▶ **What the task requires**: Transcribe the listing below from its opening line up to and including the line that contains "SC.camera = cam"; reproduce nothing else.

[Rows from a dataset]
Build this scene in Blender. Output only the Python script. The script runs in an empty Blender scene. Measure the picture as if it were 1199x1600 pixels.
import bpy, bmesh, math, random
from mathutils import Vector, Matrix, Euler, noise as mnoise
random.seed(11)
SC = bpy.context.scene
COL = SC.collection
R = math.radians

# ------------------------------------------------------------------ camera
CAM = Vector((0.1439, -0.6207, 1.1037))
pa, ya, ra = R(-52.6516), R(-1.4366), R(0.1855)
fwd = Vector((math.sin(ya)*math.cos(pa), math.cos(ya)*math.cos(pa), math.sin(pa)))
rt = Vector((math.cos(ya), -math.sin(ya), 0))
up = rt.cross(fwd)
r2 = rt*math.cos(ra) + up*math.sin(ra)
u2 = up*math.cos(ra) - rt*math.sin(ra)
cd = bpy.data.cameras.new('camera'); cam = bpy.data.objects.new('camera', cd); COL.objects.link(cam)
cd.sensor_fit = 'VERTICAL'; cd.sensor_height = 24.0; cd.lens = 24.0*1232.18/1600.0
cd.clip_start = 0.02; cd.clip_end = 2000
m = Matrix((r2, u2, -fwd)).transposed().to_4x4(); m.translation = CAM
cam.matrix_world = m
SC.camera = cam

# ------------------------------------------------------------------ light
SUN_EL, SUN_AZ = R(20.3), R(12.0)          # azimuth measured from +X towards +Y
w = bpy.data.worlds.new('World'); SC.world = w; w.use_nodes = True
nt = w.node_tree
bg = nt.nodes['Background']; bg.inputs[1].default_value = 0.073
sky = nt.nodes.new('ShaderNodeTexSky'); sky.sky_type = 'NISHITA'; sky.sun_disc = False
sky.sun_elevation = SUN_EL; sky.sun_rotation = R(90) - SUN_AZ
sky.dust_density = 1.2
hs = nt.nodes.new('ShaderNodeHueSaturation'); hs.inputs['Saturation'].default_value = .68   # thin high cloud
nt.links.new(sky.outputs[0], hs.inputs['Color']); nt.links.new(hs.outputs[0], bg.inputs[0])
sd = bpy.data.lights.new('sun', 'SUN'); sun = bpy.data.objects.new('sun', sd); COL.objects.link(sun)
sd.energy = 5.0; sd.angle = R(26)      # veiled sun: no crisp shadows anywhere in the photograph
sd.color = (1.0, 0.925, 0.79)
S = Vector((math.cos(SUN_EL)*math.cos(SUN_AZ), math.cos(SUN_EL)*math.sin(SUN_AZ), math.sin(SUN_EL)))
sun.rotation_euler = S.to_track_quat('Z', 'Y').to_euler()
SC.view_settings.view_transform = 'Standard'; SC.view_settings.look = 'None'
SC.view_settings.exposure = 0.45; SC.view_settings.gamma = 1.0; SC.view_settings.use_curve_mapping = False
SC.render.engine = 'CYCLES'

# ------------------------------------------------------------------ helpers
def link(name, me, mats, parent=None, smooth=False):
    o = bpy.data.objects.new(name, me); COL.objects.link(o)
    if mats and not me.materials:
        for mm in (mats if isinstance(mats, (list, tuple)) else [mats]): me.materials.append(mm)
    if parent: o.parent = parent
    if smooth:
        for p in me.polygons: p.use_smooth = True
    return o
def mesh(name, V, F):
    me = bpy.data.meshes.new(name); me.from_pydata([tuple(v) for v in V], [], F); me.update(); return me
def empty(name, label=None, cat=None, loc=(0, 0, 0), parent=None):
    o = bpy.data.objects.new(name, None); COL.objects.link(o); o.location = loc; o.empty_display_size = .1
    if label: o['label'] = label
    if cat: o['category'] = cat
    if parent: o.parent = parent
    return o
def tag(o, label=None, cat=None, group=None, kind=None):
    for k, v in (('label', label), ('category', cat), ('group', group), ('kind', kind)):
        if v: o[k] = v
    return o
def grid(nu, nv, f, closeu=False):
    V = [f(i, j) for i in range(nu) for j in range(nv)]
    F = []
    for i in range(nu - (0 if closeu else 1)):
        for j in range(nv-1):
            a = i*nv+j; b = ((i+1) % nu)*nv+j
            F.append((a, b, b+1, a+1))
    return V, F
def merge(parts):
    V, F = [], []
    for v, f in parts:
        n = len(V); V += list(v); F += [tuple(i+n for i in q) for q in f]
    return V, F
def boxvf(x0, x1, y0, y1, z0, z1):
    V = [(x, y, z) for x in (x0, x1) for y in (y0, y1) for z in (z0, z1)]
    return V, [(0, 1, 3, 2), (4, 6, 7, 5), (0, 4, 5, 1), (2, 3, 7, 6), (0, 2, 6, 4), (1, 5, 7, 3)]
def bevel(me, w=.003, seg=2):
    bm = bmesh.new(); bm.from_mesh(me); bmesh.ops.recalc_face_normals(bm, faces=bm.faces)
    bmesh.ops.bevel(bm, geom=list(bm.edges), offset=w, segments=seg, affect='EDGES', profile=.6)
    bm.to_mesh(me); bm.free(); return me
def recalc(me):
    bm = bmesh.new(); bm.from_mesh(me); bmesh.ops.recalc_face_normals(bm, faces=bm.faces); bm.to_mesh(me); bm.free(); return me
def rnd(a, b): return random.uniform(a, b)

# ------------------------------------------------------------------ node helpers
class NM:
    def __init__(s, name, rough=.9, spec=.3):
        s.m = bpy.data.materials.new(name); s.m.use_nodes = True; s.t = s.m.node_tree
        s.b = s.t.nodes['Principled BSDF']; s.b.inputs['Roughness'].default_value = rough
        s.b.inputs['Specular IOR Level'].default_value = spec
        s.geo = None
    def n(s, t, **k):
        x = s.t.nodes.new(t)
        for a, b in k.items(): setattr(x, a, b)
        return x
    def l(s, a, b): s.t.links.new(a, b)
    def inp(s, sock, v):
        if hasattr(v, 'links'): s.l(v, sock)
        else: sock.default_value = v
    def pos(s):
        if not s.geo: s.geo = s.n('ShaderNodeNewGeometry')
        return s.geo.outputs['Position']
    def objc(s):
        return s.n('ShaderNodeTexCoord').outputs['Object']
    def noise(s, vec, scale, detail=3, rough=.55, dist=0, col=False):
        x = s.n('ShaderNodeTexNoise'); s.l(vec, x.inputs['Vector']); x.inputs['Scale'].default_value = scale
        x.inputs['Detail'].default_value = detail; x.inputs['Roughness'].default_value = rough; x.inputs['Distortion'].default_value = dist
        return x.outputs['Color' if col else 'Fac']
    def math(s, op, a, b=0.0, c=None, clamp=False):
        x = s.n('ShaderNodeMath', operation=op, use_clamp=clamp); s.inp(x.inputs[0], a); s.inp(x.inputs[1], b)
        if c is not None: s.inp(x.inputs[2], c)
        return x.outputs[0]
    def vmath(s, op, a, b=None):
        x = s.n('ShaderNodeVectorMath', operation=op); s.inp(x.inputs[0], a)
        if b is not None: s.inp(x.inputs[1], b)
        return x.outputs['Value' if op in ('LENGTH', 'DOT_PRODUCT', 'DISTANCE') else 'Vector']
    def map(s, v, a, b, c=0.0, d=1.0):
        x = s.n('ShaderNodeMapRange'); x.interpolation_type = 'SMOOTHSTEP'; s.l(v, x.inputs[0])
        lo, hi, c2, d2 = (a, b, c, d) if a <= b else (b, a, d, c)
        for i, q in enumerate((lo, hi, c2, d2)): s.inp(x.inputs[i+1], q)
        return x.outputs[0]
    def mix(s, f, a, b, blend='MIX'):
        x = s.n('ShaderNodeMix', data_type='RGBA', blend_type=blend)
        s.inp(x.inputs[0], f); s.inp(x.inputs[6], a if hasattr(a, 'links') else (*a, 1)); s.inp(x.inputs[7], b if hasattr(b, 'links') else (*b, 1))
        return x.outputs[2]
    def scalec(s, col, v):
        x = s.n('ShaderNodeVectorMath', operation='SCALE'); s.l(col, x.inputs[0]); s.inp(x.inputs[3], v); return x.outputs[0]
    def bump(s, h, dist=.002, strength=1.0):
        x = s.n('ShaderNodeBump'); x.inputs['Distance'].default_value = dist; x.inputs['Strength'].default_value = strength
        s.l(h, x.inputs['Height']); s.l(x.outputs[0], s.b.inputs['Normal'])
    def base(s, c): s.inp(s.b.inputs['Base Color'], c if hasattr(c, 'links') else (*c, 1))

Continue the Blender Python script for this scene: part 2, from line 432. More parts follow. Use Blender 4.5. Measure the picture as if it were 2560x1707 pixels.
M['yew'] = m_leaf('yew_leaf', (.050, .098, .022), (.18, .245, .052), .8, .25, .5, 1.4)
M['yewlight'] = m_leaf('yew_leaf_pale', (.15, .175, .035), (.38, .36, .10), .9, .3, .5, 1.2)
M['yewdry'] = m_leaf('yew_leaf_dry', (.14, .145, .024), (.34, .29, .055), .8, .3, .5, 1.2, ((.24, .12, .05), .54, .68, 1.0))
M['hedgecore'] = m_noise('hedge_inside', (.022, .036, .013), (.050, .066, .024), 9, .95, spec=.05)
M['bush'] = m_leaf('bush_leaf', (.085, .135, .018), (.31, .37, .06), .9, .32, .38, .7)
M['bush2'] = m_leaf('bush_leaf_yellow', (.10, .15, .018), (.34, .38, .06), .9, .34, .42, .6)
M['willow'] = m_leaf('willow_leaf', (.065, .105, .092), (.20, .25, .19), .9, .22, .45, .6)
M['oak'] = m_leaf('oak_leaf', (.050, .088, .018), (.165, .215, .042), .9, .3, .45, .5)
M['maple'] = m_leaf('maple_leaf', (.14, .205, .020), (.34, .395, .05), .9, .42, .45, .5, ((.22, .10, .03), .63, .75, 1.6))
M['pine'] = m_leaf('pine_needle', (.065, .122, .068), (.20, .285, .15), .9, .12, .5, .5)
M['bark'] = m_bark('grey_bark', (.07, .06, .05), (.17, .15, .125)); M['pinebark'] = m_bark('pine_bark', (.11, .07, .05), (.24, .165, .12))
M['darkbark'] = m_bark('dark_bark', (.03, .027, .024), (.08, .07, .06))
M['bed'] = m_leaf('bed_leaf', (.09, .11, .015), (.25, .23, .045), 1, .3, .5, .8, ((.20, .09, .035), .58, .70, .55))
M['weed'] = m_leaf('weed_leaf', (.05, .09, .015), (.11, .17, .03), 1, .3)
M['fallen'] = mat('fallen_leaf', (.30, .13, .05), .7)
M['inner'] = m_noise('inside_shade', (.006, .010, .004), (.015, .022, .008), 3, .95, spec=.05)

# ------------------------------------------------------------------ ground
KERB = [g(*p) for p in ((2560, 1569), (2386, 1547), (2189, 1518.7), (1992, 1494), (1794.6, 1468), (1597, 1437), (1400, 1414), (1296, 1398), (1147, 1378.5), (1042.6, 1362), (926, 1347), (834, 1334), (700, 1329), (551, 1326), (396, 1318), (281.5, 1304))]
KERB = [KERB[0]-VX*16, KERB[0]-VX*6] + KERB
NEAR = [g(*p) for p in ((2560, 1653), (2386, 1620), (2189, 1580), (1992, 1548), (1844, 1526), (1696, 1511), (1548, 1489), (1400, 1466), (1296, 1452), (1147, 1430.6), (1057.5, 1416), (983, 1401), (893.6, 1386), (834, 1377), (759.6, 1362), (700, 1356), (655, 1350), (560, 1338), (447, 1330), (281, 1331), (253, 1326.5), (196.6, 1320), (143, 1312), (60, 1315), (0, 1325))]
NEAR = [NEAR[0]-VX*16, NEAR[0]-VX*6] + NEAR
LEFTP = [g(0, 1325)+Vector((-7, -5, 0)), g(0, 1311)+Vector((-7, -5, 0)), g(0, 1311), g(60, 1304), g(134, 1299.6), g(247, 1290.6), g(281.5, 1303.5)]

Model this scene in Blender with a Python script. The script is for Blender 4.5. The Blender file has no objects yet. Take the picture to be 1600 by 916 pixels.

▶ **Exercise solution**:
Build this scene in Blender. Output only the Python script. The script runs in an empty Blender scene. Measure the picture as if it were 1199x1600 pixels.
import bpy, bmesh, math, random
from mathutils import Vector, Matrix, Euler, noise as mnoise
random.seed(11)
SC = bpy.context.scene
COL = SC.collection
R = math.radians

# ------------------------------------------------------------------ camera
CAM = Vector((0.1439, -0.6207, 1.1037))
pa, ya, ra = R(-52.6516), R(-1.4366), R(0.1855)
fwd = Vector((math.sin(ya)*math.cos(pa), math.cos(ya)*math.cos(pa), math.sin(pa)))
rt = Vector((math.cos(ya), -math.sin(ya), 0))
up = rt.cross(fwd)
r2 = rt*math.cos(ra) + up*math.sin(ra)
u2 = up*math.cos(ra) - rt*math.sin(ra)
cd = bpy.data.cameras.new('camera'); cam = bpy.data.objects.new('camera', cd); COL.objects.link(cam)
cd.sensor_fit = 'VERTICAL'; cd.sensor_height = 24.0; cd.lens = 24.0*1232.18/1600.0
cd.clip_start = 0.02; cd.clip_end = 2000
m = Matrix((r2, u2, -fwd)).transposed().to_4x4(); m.translation = CAM
cam.matrix_world = m
SC.camera = cam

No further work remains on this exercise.